Complete in that time, on a single 2GHz core (which also has had a myriad of architectural optimizations disabled).

It should be much further reducible (~0.5-0.8s), yet I’m quite happy with that time due to the real world performance of a contemporary for a much smaller signing set. With a few threads and the boost clock enabled, I’d expect it to hit a quarter second of computational time and be only beat by OT protocols (though none have been posited with linear complexity).

The two-round protocol I sketched should be much faster as it only has a single proof in the first-round, with the second round’s proofs not needing verification if the signature is valid (a much cheaper check). Those proofs only serve as useful for identification. Even if that needs a hash commitment in an additional round, hashes are of negligible performance cost in this discussion.

(And yes, this protocol’s third round proofs can be similarly delayed. The 3s benchmark was including them regardless)

You’re welcome to run the code for yourself to have the times printed out. cargo test --release should be so sufficient.


EDIT: I was a bit nervous at having to justify 3s, as 3s is quite atrocious when you forget how atrocious tECDSA itself is. From Proposal: 50x Price reduction for chain-key ECDSA signing / threshold ECDSA signing however,

the baseline being the current throughput of 0.5 signatures / second.

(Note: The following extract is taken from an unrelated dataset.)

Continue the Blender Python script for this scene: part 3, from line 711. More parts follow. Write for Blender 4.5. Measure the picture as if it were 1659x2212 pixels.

Considering this should jump 4x just by using gmp instead of malachite, that’d cause it to achieve 1.25 signatures/second without any of the techniques proposed to further accelerate the existing mechanism (parallelism) as an experiment (not yet productionized). These numbers likely aren’t directly comparable though (inconsistent reference hardware, my number being computational and ignoring bandwidth/latency, yet I believe the protocol superior on latency (I’d have to double check bandwidth yet would presume it as well)).


Edit 2: I just realized the 0.5 sigs / second number is likely for the current subnet which is <1/5th the size of the set my number was evaluated for. There’s definitely too many variables in play to do any off-hand comparison, yet I’d love to see a proper one.

I’m not sure if those protocols are directly comparable. Can you give us more details about in which security model your protocol operates?

I didn’t look at your implementation, but an ECDSA protocol like Bandwidth-efficient threshold EC-DSA revisited: Online/Offline Extensions, Identifiable Aborts, Proactivity and Adaptive Security, which is also based on class groups, provides fairness guarantees (either all nodes get the output or none), whereas the protocol implemented on ICP (Design and analysis of a distributed ECDSA signing service), has guaranteed output delivery. Also, I believe that there is a difference between the network assumptions synchronous vs. asynchronous. AFAICT, most of the computation time of ICP’s tECDSA is spent with the asynchronous aspect of verifiable secret sharing (see section 3.4), namely in publicly verifying other parties’ dealings correctness.

With months of hindsight, I can apologize for the lack of clarity. I’m currently working on the proper paper with a coauthor, and we are open to further coauthors.

Informally and immediately, the protocol posits as three round robust. Participants in a round r must build upon a common transcript (round r-1), yet any t participants in a t-of-n multisig may perform that round.

If the creators of a nonce secret share it to all other parties, you get the same properties. That requires producing n secret shares and either point to point communication or broadcasting t*n messages (as each participant in creation must so broadcast). This work has each participant broadcast a single, constant sized message per round.

Rushing adversaries may complete the protocol early and not share the result. Any honest participant may contribute the t+1th share (treating the tth share which gives a rushing adversary the output as malicious) to give everyone the signature. That argues so long as there’s t honest signers online, the signature will be yielded to everyone given a reliable broadcast mechanism.

VSS only has each party verify n shares, yet each share is verified by t commitments, creating a local multiexp still of quadratic size. This work would have larger constants (using class groups) yet maintain its performance at scale.

I hope that clarifies, and am happy to provide further commentary.